The pile of rocks announcing the Seward herd path near Ward Brook, included here for reference.
The pile of rocks announcing the Seward herd path near Ward Brook, included here for reference.

Rested and fed, I began the ascent up Seward.  The ascent was roughly the same difficulty as Seymour. It had slightly more vertical, over a comparable distance. But this being the second day of the journey, with my muscles recovering from Seymour. And it felt a bit more arduous.

The views from Seward were superior to Seymour’s. They now included more central high peaks. Most notably I saw the Santanoni’s in the middle distance.

Seward's summit, one of many yellow-and-brown signs adorning trailless peaks in the Adirondacks.
Seward’s summit, one of many yellow-and-brown signs adorning trailless peaks in the Adirondacks.

I encounted some heavy traffic along the summit and ridgeline. A half dozen other groups of day hikers and some lean-to buddies were up on the ridge.  In particular, there was a three-generation group of father, son and grandfather. The grandfather had climbed Everest.

A narrow, mossy passage in the Sewards.
A narrow, mossy passage in the Sewards.

Donaldson (#23), and Emmons (#24)

Donaldson and Emmons required a bit more work than I expected.  The ridgeline proved rugged. I thought it was roughly in line with the Dix Range (though nothing compared to the Great Range). And at a couple points, the trail dipped unnecessarily far off the true ridgeline.  Interesting fact: Emmons was the final peak the original three 46ers summited.

The Seward Range, seen from Seymour.
The Seward Range, seen from Seymour.

I bumped into a friendly young couple I had met the previous night at the lean-to, who mentioned they would be descending via a separate trail, known as the Calkins Brook herd path.  This route can turn the Sewards into something resembling more of a loop than a forked out-and-back. But for an overnight based at Ward Brook, it would add a decent number of miles to the day.  I told the couple I would try my best to get the fire at the lean-to in order for their later arrivad. They dropped down along Calkins Brook while I made my way back over Seward.

Shrooms on a log.

A cozy night at camp

I descended the ridge and found myself back in camp by early afternoon.  I killed some time walking east, along the old roadway. It led up a gentle slope and towards “Duck Hole.” Less than a mile from Ward Brook I found a pair of lean-tos with hitching posts for horses.  These lean-tos were entirely uninhabited. Even on this busy holiday weekend! I was tempted to keep going towards Duck Hole, but the day was growing late.

The unimproved roadway through the valley north of the Sewards makes for quick, easy travel.
The unimproved roadway through the valley north of the Sewards makes for quick, easy travel.

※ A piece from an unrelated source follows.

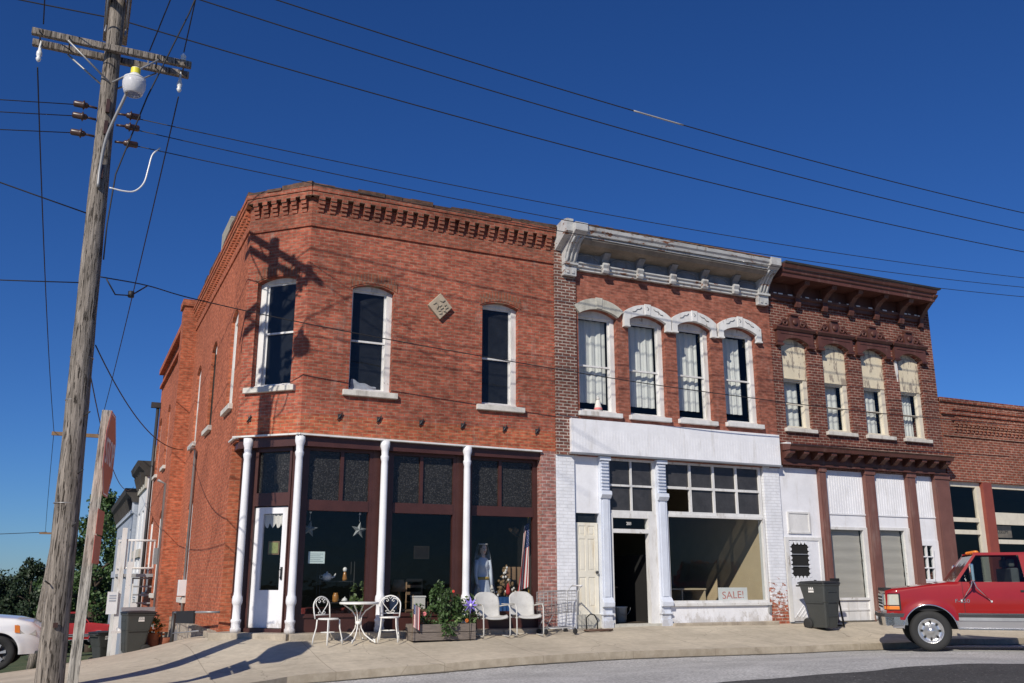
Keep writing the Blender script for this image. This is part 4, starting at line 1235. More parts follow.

Back at camp some fellow campers and I gathered firewood. We got a good blaze going by the lean-to.  This having been the “Western High Peaks”, fires were allowed. Soon, this area would be part of the “Outer High Peaks” along with the Boreas Pond Tract and the former Dix Mountain Wilderness.  I’m not entirely sure what the new regulations entail. But my hunch is fires will remain OK. That said bear canisters (currently recommended but voluntary outside the Central High Peaks) will become required.

Much later that night, the friendly couple came back to a roaring fire, as promised.  And a bunch of us campers stayed up for a good time. We dried our boots and clothing and relaxed by the fire.  A campfire is pretty awesome.  This turns out to be a big perk of camping beyond the heavily-used Central High Peaks.

A roaring fire dries our boots after a day of hiking in the Sewards.
A roaring fire dries our boots after a day of hiking in the Sewards.

The next morning I had another warm breakfast.  Then I packed up camp, made my pack, and hiked out along the trail to Corey’s Road.  The Sewards turned out to be another successful high peaks adventure!